There are two qualifications offered by NAPA ; the Level 2 Award in Supporting Activity Provision in Social Care and the Level 3 Certificate in Activity Provision in Social Care. Both qualifications were developed in partnership with OCN London and Skills for Care, specifically to meet the changing needs of the care sector.

The main aim is to build the understanding of the importance of activity and what activity is. The reality is that activity is everything a person does from the moment they get up in the morning until they go to sleep at night.

“Sometimes care staff may be carrying out an activity without really appreciating that they are actually doing an activity,” explains Sue. “ Chatting to a resident while helping them to wash and dress is an activity.

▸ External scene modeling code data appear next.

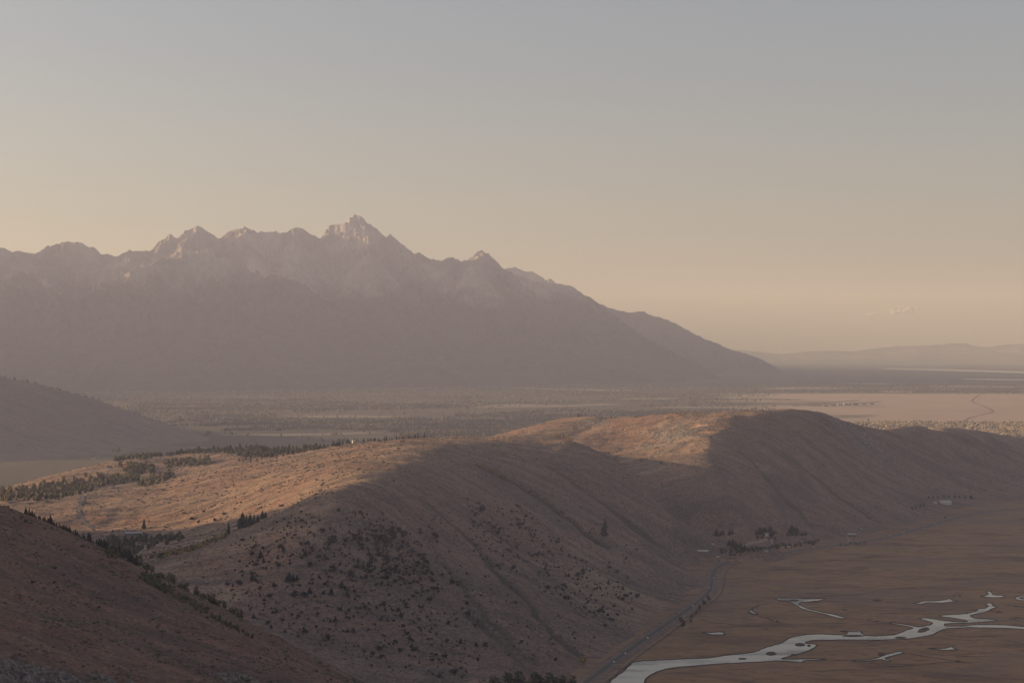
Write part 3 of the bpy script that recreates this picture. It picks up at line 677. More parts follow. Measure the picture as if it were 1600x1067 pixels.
# far lake and river flats
def far_sheet(name, pix, mat, dz, label):
    P = np.array([G(x, y, dz) for x, y in pix]); poly_mesh(name, P[:, :2], P[:, 2], mat, kind='structure', label=label)
far_sheet("lake", [(1366,575.6),(1400,575.4),(1450,576.2),(1520,578),(1600,580),(1700,582),(1700,585.5),(1600,583),(1520,580.6),(1440,578),(1390,576.8)], M["water"], 1.5, "thin pale lake below the distant hills")
far_sheet("lake", [(1500,591.5),(1560,592.3),(1640,592.8),(1640,594),(1560,593.6),(1510,592.4)], M["water"], 1.2, "pale sliver of water on the far flats")
M["gravel"] = plain("river_gravel", (.30, .25, .20), .2, .002); M["field"] = plain("pale_field", (.235, .19, .145), .2, .003)
for q in [[(1180,606.5),(1260,604.6),(1340,606),(1300,607.6),(1220,608)],[(1420,603),(1500,601.6),(1600,603.4),(1640,604),(1560,605.6),(1470,604.8)],[(1300,597.6),(1345,598.6),(1372,598.2),(1400,599.4),(1380,600.6),(1350,600),(1320,598.8)],[(1366,611.4),(1400,610.4),(1440,611.6),(1420,613),(1385,612.6)],[(800,605.4),(880,607.5),(960,609),(1000,609.6),(960,610.6),(880,608.9),(810,606.4)],
          [(1020,635),(1100,634.8),(1180,634),(1200,635.5),(1120,637.2),(1040,636.6)],[(440,649.6),(560,648.4),(640,650),(600,652),(500,652.2)],[(720,634.6),(790,631),(880,633),(940,630),(975,632),(880,635.6),(760,637)],[(330,679),(400,677.6),(480,677),(560,675),(600,676),(520,679.6),(420,681)],
          [(960,622.4),(1040,621),(1080,622),(1040,623.8),(980,623.8)],[(280,656.6),(340,654.8),(420,654),(400,655.4),(320,657.6)]]:
    far_sheet("river_flat", q, M["gravel"] if q[0][1] < 613 else M["field"], .7, "pale open flat in the distant valley")
far_sheet("runway", [(1236,633.4),(1290,628.6),(1340,624.8),(1346,625.2),(1300,629.4),(1240,634.6)], M["asphalt"], 1.0, "dark airstrip on the tan flat")
far_sheet("runway", [(1260,633.6),(1300,631.2),(1375,627),(1380,627.6),(1310,632.6),(1266,634.6)], M["asphalt"], 1.4, "dark taxiway beside the airstrip")
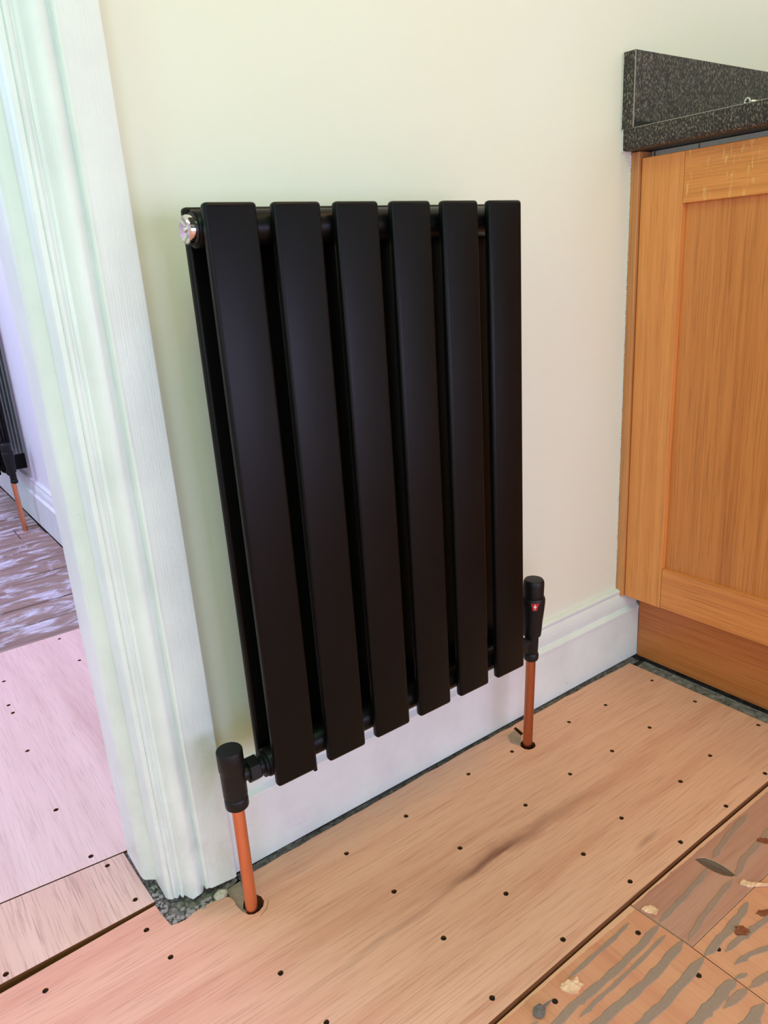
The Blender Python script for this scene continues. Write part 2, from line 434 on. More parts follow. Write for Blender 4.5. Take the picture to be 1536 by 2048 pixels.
holes = [circ(x, y, .0033, 10, .12) for x, y in MAIN]
ph = circ(.4492, -.0775, .0118, 16, .04)
slit = [(.4632, -.0336), (.4695, -.0322), (.4660, -.0520), (.4588, -.0545)]
b = slab(outer, holes + [ph, slit], 0, -.0175)
ply = obj('plywood_board', b, [M['ply'], M['ply_edge']], floor)
screws(ply, MAIN, -.0034)
pm = [(-.0250, -.0985), (-.0140, -.0935), (-.0055, -.0835)]
bb = bmesh.new()
for p, q_ in zip(pm, pm[1:]):
    d = (Vector(q_)-Vector(p)).normalized(); nrm = Vector((-d.y, d.x))*.0003
    prism([(p[0]-nrm.x, p[1]-nrm.y, .0001), (q_[0]-nrm.x, q_[1]-nrm.y, .0001), (q_[0]+nrm.x, q_[1]+nrm.y, .0001), (p[0]+nrm.x, p[1]+nrm.y, .0001)], (0, 0, .0001), bb)
obj('pencil_mark', bb, M['pencil'], ply)
# threshold strip and the big hall sheet
SS = [(-.1422, .103), (-.1323, .0233), (-.2805, .0147)]
b = slab([(-.90, .020), (-.90, .172), (-.2665, .1265), (-.1185, .1120), (-.1172, .06), (-.1150, .0048), (-.29, .0046)], [circ(x, y, .0033, 10, .12) for x, y in SS], .0006, -.0170)
strip = obj('plywood_board', b, [M['stripply'], M['ply_edge']], floor); screws(strip, SS, -.003)
HS = [(-.0155,.7071),(-.0221,.8386),(-.1532,.7251),(-.1642,.6233),(-.163,.5899),(-.1681,.4478),(-.1677,.2634),(-.1543,.1347)]
b = slab([(-1.55, .23), (-1.55, .864), (.135, .8605), (.135, .108), (-.117, .1145), (-.2665, .1290), (-.9, .175)], [circ(x, y, .0036, 10, .12) for x, y in HS], .0004, -.0172)
hall = obj('plywood_board', b, [M['hallply'], M['ply_edge']], floor); screws(hall, HS, -.003)
# old planks further down the hall
ys = [.868, .975, 1.085, 1.192, 1.300, 1.399, 1.520, 1.646, 1.776, 1.906, 2.040, 2.180, 2.33, 2.48, 2.63, 2.78, 2.93, 3.08, 3.24]
for i, (a, c) in enumerate(zip(ys, ys[1:])):
    dz = random.uniform(-.003, 0)
    if 1.6 < a < 1.7:
        obj('floor_plank', box(-1.5, .062, a+.0015, c-.0015, -.0175, -.002+dz, .0015, 1), M['plank'], floor)
        obj('floor_plank', box(.066, .139, a+.0015, c-.0015, -.0175, -.008, .0015, 1), M['plank'], floor)
    else:
        obj('floor_plank', box(-1.5, .139, a+.0015, c-.0015, -.0175, -.002+dz, .0015, 1), M['plank'], floor)
# old sheets on the near side, trowel marks and all
OZ = -.0060
CRES = [(0.4384, -0.3661), (0.4450, -0.3682), (0.4504, -0.3722), (0.4537, -0.3808), (0.4551, -0.3909), (0.4546, -0.4010), (0.4527, -0.4117), (0.4465, -0.4099), (0.4410, -0.4030), (0.4378, -0.3929), (0.4367, -0.3828), (0.4371, -0.3738)]
b = slab([(.3218, -.3588), (.40, -.3578), (.4675, -.3567), (.6300, -.3556), (1.2, -.3556), (1.2, -.4342), (.4846, -.4338), (.3252, -.4342), (.3240, -.40)], [CRES], OZ, -.0175)
worn = obj('plywood_board', b, [M['wornply'], M['rawwood']], floor)
gb = bmesh.new()                                    # a plunge-saw gouge: shallow dished cut
gt = [gb.verts.new((x, y, OZ - (.0002 if i > 6 or i == 0 else .0010))) for i, (x, y) in enumerate(CRES)]
cx = sum(p[0] for p in CRES)/len(CRES); cy = sum(p[1] for p in CRES)/len(CRES)
gc = gb.verts.new((cx+.004, cy, OZ-.0032))
for i in range(len(gt)): gb.faces.new((gt[i], gt[(i+1) % len(gt)], gc))
obj('gouge', gb, M['gouge'], worn)
OS1 = [(0.2957, -0.3869), (0.2993, -0.4578), (0.1630, -0.3833)]; OS2 = [(0.3436, -0.4532)]
b = slab([(-.9, -.3722), (-.30, -.3680), (.09, -.3630), (.2671, -.3593), (.3203, -.3586), (.3226, -.41), (.3236, -.4344), (.3229, -.5175), (.3225, -1.2), (-.9, -1.2)], [circ(x, y, .0033, 10) for x, y in OS1], OZ-.0004, -.0175)
oldl = obj('plywood_board', b, [M['oldply'], M['ply_edge']], floor); screws(oldl, OS1, OZ-.0012)
b = slab([(.3249, -.4351), (.4846, -.4348), (1.2, -.4351), (1.2, -1.2), (.3241, -1.2), (.3241, -.5175)], [circ(x, y, .0033, 10) for x, y in OS2], OZ-.0008, -.0175)
oldr = obj('plywood_board', b, [M['oldply'], M['ply_edge']], floor); screws(oldr, OS2, OZ-.0014)
obj('floor_panel', box(-1.55, 1.34, YF+.02, -1.203, -.0175, OZ-.002), M['oldply'], floor)
obj('floor_panel', box(-1.55, -.905, -1.2, .2, -.0175, OZ-.002), M['oldply'], floor)

def streak(parent, pts, wd, z, mat='adhesive'):
    """ragged flat smear following a hand-trowelled line"""
    P = [Vector(p) for p in pts]; dense = []
    for a, c in zip(P, P[1:]):
        n = max(2, int((c-a).length/.0045))
        dense += [a.lerp(c, i/n) for i in range(n)]
    dense.append(P[-1]); N = len(dense)
    b = bmesh.new(); L, R = [], []; ph0 = random.uniform(0, 6)
    for i, p in enumerate(dense):
        d = (dense[min(i+1, N-1)]-dense[max(i-1, 0)]).normalized(); nr = Vector((-d.y, d.x))
        taper = min(1, (min(i, N-1-i)+.6)/3)
        wl = wd*.5*taper*(1+.13*math.sin(i*.9+ph0)+.07*math.sin(i*2.3+ph0*2)+random.uniform(-.05, .05)); wr = wd*.5*taper*(1+.13*math.sin(i*.7+ph0*3)+random.uniform(-.06, .06))
        if random.random() < .035: wr *= 1.45
        L.append(p+nr*wl); R.append(p-nr*wr)
    up = lambda p, k: b.verts.new((p.x, p.y, z+k))
    l0 = [up(p, .0) for p in L]; r0 = [up(p, .0) for p in R]
    l1 = [up(p.lerp(q_, .08), .0005) for p, q_ in zip(L, R)]; r1 = [up(q_.lerp(p, .08), .0005) for p, q_ in zip(L, R)]
    for i in range(N-1):
        for u, v in ((l0, l1), (l1, r1), (r1, r0)): b.faces.new((u[i], u[i+1], v[i+1], v[i]))
    return obj('adhesive_streak', b, M[mat], parent)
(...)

If an individual’s day is full of moments of meaning, and conversations that are relevant then the individual’s quality of life will be enhanced.

As many care staff work shifts, it’s not feasible for care workers to attend classes at fixed times. Therefore, distance learning is the best option, with courses taught in a similar way to the Open University. Staff are set assignments which they deliver by email. These are then marked by Tutors, reviewed by Internal Verifiers and checked by OCN London’s External Verifiers.  

NAPA uses an innovative approach through the use of video assessment. On the Certificate in Activity Provision course, learners record their work and send it back as an email attachment to demonstrate how they have applied their learning in the workplace.  Other members of staff use video as a confidence-building tool as well. One exercise is asking people to do a piece to camera showing us how they support volunteers in the care home, some of these videos go on to be part of the induction for all care staff and volunteers.

“At first the students are often very shy, but by the second assessment they’re positively glowing and you can see the changes and their confidence growing,” says Sue. “One person said it changed her whole practice, by the end of the course she was working quite differently. The increased confidence this gives people has made a huge difference to the lives of the residents in their care.”

Both courses require a high level of commitment from the care workers as they usually have to complete their assignments at home. The Level 2 course takes four to six months and the Level 3 six to nine months. Both national qualifications are portable, so make a good addition to a cv and staff records.  NAPA is now looking at the possibility of developing higher qualifications at Level 4 and 5 in activity provision to keep pace with its ever growing importance. NAPA is also expanding the charity’s remit to the field of Learning Disability.